%%

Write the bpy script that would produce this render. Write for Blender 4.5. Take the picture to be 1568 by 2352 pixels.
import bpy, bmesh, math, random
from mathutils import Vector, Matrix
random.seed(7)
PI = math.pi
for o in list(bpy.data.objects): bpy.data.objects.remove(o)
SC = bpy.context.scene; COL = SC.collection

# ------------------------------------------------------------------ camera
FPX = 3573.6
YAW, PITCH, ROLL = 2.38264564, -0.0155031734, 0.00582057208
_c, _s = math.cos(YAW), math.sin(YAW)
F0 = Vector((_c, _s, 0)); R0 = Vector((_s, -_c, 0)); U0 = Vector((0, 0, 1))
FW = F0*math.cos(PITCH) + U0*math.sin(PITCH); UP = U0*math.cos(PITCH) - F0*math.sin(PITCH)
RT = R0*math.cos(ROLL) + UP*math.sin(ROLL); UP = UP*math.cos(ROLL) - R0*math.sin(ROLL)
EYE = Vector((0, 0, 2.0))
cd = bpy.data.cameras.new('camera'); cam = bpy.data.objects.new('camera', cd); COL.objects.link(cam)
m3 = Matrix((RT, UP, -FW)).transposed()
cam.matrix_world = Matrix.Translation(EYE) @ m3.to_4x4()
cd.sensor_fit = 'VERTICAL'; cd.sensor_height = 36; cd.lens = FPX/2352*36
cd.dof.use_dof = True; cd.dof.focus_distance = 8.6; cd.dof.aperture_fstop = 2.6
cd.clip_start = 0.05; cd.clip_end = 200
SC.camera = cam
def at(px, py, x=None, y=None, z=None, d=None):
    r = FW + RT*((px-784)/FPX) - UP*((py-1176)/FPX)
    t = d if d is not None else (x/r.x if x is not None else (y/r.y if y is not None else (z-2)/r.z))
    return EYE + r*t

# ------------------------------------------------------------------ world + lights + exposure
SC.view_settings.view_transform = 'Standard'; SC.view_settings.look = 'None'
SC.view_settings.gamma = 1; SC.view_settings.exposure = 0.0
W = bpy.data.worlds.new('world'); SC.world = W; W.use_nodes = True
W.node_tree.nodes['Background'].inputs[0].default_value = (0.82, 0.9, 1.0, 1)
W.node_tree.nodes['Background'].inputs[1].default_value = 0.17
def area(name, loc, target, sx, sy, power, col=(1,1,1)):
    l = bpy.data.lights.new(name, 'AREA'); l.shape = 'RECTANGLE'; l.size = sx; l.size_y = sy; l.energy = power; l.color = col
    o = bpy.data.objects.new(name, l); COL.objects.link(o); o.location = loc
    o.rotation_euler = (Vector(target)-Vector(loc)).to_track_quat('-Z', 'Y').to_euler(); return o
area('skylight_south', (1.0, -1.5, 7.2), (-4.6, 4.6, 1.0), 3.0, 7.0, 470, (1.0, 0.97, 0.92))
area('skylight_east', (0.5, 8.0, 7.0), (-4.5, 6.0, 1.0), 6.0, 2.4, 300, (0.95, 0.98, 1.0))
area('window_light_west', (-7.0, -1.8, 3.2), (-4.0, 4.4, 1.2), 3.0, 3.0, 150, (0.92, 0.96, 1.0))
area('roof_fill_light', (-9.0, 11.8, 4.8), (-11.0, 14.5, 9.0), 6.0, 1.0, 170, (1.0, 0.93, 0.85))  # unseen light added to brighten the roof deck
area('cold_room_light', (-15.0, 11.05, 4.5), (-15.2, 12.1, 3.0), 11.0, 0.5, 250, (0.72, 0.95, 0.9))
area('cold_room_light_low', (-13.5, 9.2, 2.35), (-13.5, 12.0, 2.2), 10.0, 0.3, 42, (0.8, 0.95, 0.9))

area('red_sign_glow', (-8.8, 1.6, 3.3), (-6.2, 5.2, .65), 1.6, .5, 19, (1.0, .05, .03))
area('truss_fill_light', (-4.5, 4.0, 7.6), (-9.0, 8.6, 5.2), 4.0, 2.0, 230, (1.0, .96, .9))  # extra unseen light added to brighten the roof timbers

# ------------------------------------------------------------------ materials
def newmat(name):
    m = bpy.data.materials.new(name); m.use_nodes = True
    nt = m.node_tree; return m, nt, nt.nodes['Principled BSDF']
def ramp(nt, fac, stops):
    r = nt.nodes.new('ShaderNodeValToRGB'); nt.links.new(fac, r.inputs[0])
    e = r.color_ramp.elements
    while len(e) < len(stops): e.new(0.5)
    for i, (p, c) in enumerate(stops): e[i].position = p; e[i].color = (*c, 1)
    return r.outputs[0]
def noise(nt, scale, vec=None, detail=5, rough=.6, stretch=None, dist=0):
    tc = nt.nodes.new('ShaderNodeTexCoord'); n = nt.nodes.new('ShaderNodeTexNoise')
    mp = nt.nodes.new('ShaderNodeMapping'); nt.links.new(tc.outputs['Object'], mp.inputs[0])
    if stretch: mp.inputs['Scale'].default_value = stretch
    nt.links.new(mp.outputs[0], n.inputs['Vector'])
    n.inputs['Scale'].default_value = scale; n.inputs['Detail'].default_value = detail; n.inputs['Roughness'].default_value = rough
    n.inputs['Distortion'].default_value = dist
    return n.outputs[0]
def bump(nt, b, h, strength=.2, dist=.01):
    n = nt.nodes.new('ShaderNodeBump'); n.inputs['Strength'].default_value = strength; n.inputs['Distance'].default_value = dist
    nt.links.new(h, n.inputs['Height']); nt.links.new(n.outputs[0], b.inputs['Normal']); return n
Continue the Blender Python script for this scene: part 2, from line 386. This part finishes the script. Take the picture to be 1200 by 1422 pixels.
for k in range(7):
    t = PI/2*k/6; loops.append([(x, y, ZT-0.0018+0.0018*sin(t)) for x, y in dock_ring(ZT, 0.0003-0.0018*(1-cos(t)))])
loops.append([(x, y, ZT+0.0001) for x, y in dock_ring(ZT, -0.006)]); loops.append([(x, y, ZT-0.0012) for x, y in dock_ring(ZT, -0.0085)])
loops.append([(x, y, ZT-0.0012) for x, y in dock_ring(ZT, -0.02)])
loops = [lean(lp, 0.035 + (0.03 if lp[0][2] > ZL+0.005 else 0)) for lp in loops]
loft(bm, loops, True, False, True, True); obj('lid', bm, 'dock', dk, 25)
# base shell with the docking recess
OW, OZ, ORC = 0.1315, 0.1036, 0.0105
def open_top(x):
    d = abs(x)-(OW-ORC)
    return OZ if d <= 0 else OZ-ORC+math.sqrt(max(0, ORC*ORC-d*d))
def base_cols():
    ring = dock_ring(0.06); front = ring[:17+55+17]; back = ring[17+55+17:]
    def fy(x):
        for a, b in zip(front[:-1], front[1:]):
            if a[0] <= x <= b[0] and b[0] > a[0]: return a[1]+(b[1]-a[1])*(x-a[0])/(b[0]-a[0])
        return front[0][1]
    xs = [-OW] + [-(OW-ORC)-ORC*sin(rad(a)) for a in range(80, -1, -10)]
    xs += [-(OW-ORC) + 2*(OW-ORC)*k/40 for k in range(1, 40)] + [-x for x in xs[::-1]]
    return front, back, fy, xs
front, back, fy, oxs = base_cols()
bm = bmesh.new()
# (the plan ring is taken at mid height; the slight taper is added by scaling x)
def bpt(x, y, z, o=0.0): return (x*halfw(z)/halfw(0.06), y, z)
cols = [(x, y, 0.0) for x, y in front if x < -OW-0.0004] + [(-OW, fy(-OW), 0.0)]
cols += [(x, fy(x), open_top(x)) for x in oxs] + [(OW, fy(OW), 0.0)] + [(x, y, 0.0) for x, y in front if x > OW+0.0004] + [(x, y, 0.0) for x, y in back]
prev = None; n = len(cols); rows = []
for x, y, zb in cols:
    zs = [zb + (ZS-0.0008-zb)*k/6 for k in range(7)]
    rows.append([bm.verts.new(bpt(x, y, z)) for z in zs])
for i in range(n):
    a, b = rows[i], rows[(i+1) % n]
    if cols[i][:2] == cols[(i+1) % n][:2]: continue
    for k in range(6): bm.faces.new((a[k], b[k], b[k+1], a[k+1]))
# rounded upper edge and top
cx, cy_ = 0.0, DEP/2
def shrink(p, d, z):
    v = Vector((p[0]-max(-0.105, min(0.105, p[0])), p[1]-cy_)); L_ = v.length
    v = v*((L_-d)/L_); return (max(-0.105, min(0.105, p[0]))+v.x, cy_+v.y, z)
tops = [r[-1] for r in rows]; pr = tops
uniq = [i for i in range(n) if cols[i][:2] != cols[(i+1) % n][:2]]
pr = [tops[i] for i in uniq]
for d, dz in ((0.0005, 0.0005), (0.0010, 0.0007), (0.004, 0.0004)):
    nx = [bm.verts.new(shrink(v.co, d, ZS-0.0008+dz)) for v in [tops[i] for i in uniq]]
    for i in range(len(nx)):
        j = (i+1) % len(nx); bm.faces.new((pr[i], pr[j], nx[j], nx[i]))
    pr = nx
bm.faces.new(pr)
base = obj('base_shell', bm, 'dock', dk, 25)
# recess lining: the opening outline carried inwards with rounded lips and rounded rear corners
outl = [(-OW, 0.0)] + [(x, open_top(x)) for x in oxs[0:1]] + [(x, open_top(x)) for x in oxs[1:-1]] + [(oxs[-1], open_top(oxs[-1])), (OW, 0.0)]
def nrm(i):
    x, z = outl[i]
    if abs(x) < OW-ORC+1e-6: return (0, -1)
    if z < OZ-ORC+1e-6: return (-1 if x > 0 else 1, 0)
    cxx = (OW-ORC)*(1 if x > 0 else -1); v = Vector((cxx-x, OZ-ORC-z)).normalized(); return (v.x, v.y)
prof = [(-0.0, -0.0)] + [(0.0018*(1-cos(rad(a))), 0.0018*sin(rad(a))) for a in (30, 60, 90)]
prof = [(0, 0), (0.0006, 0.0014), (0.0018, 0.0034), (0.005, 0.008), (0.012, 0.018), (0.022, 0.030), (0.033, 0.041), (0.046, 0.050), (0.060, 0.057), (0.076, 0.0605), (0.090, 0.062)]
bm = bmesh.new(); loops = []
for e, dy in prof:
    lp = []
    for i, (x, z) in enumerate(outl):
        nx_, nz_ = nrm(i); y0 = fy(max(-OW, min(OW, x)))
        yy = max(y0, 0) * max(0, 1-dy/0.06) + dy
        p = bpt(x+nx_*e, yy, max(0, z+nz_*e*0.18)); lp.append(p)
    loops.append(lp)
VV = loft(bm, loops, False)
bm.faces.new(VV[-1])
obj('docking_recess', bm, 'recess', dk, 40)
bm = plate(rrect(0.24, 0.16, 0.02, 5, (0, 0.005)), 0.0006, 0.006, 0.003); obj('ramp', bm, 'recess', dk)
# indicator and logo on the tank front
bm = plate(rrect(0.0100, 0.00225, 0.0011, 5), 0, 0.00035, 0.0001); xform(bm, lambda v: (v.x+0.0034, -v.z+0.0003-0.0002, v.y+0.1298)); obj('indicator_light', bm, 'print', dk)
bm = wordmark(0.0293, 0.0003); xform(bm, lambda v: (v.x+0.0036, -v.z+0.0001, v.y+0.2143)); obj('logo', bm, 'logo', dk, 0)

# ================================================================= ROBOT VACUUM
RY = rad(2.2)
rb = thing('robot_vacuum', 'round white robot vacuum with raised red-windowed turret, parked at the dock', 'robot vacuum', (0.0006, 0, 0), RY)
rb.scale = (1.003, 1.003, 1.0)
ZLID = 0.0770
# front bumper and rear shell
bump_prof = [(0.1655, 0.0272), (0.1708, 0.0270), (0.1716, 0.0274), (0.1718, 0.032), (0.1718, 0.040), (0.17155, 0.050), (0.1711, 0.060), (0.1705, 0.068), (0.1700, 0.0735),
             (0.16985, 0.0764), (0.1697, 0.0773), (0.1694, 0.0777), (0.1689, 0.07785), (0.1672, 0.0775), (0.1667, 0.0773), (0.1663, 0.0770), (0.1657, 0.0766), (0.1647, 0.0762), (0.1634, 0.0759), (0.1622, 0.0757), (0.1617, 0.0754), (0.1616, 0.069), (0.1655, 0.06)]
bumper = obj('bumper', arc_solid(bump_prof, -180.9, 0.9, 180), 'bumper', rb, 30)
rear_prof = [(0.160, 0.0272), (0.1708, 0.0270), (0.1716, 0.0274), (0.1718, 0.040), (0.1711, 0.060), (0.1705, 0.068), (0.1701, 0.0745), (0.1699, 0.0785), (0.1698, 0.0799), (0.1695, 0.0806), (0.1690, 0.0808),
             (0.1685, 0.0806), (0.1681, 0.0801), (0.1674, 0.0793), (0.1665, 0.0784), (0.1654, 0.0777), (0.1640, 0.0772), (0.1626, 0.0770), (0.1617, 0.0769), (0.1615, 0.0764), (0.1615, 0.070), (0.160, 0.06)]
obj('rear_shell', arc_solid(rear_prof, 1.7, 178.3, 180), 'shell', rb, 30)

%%

— WHAT YOU HAVE TO DO —
Copy every line from the records above that contains the word "script".

— EXERCISE SOLUTION —
Write the bpy script that would produce this render. Write for Blender 4.5. Take the picture to be 1568 by 2352 pixels.
Continue the Blender Python script for this scene: part 2, from line 386. This part finishes the script. Take the picture to be 1200 by 1422 pixels.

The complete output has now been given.